[Dataset rows]

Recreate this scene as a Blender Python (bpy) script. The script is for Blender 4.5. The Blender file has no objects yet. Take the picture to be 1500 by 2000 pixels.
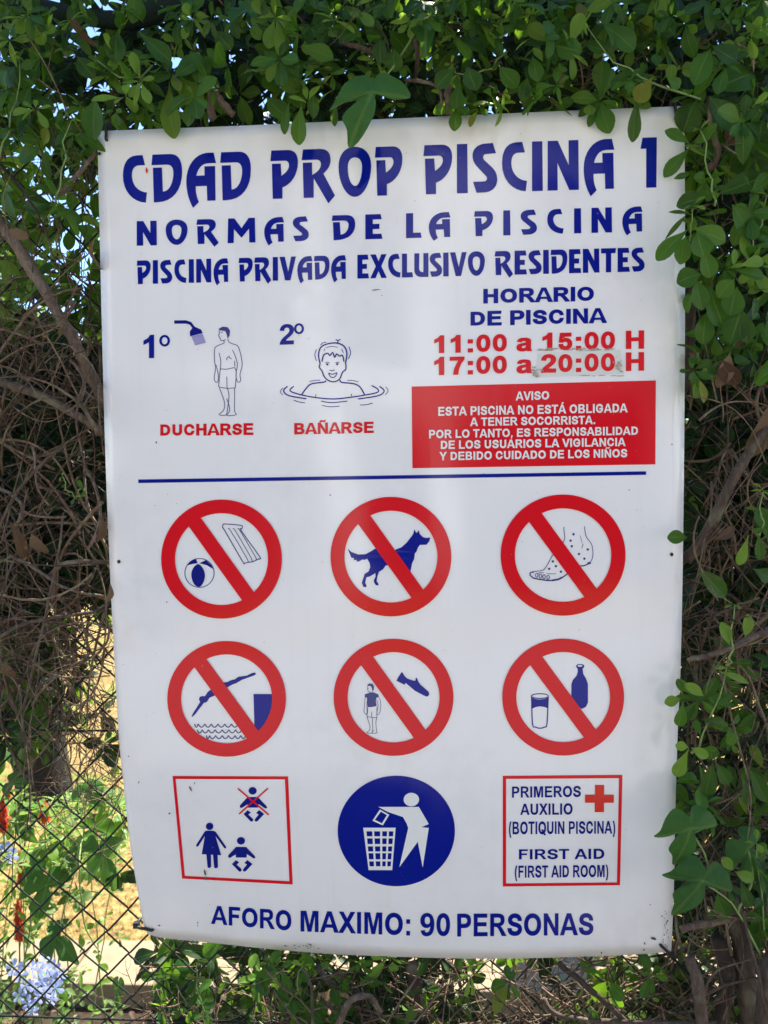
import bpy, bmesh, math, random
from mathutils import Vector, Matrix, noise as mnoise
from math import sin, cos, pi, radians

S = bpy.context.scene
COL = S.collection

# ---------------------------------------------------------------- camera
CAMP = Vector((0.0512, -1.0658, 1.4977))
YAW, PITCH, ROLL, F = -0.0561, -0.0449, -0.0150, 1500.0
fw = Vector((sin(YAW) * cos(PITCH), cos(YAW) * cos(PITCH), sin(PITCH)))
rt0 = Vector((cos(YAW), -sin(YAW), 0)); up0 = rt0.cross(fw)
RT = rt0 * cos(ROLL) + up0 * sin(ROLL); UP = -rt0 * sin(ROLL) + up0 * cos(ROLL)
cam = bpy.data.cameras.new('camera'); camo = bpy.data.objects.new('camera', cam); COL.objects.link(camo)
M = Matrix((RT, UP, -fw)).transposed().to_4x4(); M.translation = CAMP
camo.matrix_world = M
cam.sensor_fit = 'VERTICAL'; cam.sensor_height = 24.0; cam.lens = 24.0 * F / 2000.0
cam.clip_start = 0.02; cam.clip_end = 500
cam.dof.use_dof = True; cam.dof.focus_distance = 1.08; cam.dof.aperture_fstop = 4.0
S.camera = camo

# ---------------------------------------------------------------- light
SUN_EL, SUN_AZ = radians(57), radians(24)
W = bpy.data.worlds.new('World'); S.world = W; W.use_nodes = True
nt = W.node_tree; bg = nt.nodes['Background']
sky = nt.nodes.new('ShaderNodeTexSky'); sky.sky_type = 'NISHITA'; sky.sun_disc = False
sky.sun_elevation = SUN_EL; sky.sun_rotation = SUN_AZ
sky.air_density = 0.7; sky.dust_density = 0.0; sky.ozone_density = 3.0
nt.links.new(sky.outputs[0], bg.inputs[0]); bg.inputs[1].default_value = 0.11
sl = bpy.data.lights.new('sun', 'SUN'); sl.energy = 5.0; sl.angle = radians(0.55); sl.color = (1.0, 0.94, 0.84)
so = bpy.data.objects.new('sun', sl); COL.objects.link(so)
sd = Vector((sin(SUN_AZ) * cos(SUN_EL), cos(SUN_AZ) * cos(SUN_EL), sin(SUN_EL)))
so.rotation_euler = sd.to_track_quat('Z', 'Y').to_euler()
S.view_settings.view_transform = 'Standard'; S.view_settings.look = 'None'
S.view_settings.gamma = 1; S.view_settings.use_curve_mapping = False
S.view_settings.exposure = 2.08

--

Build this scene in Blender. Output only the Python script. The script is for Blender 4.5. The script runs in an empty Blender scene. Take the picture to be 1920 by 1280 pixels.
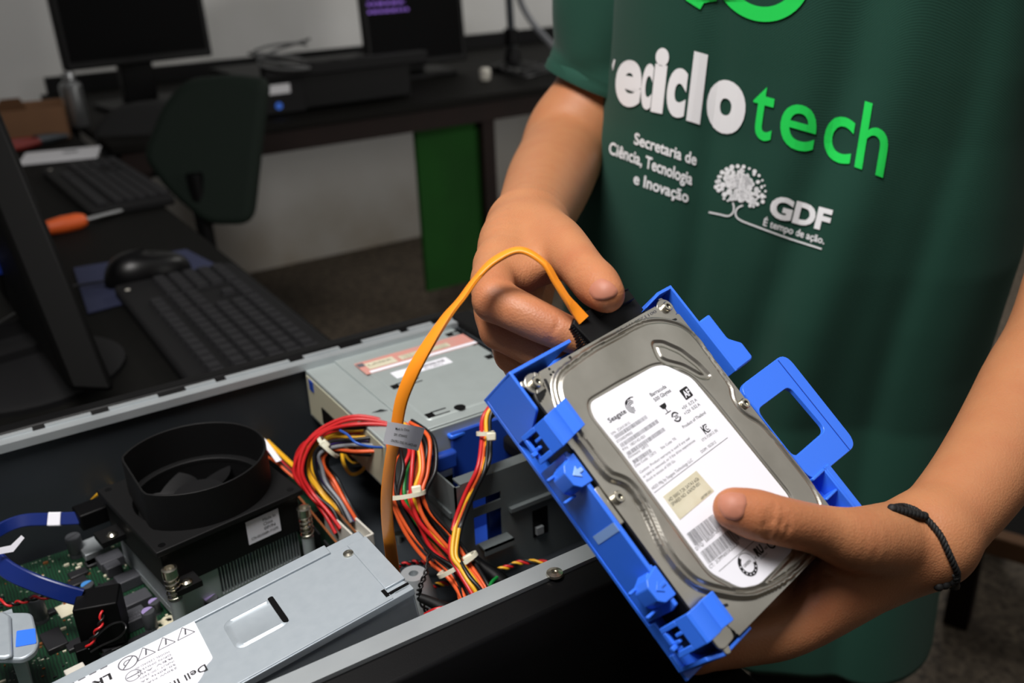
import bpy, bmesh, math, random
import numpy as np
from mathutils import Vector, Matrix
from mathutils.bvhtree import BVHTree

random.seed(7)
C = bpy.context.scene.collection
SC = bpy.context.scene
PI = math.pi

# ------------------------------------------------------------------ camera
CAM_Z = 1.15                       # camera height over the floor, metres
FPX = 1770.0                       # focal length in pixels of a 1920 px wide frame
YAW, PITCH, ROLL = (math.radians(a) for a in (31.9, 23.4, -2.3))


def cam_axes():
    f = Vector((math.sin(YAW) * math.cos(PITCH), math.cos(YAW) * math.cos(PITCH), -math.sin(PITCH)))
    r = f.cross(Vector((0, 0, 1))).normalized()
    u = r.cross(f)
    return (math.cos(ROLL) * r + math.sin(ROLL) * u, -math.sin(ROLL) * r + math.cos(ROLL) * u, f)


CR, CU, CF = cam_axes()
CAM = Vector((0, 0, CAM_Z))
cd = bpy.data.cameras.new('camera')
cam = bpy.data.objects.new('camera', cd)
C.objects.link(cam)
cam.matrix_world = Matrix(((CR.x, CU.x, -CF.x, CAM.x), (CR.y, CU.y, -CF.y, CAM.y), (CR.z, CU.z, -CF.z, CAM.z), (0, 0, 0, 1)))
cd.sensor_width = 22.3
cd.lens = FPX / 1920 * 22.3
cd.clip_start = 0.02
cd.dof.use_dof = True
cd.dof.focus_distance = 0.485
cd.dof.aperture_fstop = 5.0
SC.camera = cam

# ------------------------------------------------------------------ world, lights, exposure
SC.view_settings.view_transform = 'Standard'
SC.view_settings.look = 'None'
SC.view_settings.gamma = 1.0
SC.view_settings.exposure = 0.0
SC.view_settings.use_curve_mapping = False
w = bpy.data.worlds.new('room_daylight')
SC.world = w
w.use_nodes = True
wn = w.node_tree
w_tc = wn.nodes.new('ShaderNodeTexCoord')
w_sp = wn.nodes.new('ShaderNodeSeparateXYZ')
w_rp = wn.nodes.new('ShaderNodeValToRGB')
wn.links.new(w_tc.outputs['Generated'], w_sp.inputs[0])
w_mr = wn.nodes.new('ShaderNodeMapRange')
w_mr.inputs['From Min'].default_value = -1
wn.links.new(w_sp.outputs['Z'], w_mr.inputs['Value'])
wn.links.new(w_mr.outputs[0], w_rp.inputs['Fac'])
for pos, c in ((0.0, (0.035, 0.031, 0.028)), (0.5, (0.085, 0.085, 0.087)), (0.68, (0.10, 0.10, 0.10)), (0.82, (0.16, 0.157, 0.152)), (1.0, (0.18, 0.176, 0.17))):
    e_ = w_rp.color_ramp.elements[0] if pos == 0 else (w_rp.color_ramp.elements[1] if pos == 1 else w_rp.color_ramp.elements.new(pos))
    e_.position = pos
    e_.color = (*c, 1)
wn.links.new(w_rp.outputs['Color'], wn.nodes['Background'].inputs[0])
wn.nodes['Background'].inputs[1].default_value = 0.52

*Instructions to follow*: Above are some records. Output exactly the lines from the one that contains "Build this scene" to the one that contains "PI = math.pi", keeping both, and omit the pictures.

*Result of this exercise*:
Build this scene in Blender. Output only the Python script. The script is for Blender 4.5. The script runs in an empty Blender scene. Take the picture to be 1920 by 1280 pixels.
import bpy, bmesh, math, random
import numpy as np
from mathutils import Vector, Matrix
from mathutils.bvhtree import BVHTree

random.seed(7)
C = bpy.context.scene.collection
SC = bpy.context.scene
PI = math.pi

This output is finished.